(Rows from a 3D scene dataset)
* begin *

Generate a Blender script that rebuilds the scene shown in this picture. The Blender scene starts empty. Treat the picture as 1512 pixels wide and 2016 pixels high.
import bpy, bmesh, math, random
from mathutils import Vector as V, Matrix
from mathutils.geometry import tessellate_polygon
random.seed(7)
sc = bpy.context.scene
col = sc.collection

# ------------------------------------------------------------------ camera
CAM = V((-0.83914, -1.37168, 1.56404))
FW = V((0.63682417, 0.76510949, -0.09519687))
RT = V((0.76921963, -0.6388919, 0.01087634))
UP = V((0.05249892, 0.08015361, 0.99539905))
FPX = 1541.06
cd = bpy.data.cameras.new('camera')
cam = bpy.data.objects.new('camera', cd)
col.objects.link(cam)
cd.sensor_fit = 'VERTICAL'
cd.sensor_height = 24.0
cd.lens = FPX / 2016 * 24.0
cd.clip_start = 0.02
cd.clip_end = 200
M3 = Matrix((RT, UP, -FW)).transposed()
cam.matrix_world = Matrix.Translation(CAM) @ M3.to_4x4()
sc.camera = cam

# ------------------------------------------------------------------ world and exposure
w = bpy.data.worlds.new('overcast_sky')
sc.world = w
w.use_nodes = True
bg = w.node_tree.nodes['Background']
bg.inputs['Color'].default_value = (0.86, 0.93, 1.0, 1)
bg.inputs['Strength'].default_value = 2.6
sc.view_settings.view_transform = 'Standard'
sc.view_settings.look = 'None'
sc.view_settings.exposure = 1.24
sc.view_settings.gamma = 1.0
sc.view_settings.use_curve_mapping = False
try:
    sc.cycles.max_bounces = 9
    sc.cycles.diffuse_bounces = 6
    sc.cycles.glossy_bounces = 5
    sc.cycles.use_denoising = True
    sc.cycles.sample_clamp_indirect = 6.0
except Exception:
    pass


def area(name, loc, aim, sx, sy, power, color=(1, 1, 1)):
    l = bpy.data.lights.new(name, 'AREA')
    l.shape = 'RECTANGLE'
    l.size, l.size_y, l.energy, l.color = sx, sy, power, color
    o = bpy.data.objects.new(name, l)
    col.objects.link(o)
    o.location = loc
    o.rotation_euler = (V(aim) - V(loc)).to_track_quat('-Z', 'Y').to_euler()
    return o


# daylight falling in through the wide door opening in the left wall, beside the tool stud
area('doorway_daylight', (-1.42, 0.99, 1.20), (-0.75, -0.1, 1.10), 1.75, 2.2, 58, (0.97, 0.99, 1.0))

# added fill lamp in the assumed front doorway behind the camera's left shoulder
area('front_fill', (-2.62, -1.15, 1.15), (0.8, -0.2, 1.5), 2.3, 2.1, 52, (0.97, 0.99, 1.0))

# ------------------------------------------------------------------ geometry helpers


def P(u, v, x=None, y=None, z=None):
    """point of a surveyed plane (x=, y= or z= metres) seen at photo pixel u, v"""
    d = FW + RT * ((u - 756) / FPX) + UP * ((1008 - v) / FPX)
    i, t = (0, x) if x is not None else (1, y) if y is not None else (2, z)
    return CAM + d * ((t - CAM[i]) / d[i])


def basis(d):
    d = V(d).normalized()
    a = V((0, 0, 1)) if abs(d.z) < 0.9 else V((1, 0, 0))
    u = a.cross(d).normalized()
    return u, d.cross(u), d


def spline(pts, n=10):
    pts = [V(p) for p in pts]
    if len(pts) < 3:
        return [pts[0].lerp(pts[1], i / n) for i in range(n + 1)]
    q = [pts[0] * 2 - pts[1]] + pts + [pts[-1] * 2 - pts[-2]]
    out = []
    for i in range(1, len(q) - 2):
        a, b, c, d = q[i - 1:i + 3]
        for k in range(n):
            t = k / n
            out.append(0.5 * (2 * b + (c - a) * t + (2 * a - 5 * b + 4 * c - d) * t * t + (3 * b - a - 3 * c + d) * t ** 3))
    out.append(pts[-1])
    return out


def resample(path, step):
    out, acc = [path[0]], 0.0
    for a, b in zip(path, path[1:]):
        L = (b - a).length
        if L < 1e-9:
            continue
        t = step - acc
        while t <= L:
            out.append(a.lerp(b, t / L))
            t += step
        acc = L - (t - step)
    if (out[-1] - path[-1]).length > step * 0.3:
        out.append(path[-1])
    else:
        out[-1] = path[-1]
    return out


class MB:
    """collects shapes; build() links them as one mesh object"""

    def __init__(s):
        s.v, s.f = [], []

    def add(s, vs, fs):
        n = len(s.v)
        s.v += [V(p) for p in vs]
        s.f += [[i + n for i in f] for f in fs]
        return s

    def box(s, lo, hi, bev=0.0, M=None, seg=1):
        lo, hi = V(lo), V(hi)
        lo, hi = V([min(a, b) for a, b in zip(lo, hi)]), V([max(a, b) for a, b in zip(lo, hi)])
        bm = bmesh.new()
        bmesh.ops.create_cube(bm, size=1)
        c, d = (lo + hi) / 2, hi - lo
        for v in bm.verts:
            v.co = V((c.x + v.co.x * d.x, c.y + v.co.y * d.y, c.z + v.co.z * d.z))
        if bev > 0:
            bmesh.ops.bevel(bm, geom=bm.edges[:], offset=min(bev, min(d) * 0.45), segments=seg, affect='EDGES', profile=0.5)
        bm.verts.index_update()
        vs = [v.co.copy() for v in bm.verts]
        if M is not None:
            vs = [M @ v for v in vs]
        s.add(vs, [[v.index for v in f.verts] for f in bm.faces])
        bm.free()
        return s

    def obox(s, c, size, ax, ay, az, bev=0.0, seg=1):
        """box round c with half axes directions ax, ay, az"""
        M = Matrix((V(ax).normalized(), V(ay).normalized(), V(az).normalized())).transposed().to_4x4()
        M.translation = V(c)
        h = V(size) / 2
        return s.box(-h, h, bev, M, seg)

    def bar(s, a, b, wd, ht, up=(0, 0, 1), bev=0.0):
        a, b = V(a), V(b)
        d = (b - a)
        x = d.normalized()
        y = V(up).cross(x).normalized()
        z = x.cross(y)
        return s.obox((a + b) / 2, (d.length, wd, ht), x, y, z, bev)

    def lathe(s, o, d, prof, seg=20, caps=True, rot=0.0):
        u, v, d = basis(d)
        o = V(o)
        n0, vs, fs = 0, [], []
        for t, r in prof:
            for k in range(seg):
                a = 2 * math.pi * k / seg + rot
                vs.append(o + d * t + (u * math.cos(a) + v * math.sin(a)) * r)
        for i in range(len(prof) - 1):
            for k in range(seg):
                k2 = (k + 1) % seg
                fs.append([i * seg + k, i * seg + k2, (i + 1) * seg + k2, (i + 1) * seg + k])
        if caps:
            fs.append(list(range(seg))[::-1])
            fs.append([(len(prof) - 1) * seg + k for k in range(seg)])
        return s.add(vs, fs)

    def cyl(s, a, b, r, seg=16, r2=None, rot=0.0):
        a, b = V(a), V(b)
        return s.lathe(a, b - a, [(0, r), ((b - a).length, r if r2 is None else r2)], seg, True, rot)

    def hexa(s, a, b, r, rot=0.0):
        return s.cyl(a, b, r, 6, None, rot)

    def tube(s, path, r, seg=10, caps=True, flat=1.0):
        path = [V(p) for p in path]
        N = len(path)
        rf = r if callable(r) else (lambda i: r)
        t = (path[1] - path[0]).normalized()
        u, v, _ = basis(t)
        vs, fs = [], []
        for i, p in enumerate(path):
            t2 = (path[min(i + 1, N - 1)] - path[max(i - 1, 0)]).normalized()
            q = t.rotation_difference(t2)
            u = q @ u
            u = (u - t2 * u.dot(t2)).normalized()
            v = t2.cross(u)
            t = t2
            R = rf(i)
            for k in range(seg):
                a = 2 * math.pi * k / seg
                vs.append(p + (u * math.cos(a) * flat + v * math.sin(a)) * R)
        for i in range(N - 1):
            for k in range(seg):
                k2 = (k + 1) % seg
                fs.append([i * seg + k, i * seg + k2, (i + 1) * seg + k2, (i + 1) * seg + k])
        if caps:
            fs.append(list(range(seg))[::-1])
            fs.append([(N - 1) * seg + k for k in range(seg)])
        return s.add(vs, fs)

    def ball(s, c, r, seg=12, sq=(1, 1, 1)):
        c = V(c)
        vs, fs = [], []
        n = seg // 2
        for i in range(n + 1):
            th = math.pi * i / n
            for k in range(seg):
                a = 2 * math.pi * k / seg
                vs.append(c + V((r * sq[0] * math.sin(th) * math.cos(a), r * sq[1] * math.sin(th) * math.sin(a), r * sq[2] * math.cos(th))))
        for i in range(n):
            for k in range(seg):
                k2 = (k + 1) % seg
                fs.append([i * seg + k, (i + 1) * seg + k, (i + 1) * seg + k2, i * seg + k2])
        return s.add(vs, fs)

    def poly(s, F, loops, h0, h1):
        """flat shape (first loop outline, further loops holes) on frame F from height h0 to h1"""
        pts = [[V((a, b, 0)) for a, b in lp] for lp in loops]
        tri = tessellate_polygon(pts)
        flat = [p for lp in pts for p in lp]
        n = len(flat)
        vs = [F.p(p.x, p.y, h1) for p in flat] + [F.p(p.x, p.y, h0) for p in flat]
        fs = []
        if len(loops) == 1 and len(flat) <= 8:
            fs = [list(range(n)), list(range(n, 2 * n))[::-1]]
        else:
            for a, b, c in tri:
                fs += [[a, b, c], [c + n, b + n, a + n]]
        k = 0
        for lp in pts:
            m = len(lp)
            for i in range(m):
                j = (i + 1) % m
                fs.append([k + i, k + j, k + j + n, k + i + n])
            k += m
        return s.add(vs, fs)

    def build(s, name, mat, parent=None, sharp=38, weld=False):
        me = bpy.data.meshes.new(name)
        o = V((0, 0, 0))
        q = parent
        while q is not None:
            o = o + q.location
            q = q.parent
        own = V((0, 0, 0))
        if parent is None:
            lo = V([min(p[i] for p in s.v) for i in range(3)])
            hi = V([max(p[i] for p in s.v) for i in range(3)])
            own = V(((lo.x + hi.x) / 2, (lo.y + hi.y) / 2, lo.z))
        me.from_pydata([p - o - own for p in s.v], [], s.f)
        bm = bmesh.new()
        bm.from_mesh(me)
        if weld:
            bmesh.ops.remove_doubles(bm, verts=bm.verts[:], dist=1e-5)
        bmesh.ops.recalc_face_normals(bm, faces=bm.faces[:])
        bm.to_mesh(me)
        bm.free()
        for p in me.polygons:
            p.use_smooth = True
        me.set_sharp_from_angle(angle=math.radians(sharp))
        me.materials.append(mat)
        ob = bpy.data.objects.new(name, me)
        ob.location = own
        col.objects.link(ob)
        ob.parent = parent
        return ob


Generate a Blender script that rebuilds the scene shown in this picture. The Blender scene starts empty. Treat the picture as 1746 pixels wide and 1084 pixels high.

* end *

What needs to be done:
The answer should consist of the lines from the first line of the entries through the line with "col = sc.collection", copied exactly.

Exercise response:
Generate a Blender script that rebuilds the scene shown in this picture. The Blender scene starts empty. Treat the picture as 1512 pixels wide and 2016 pixels high.
import bpy, bmesh, math, random
from mathutils import Vector as V, Matrix
from mathutils.geometry import tessellate_polygon
random.seed(7)
sc = bpy.context.scene
col = sc.collection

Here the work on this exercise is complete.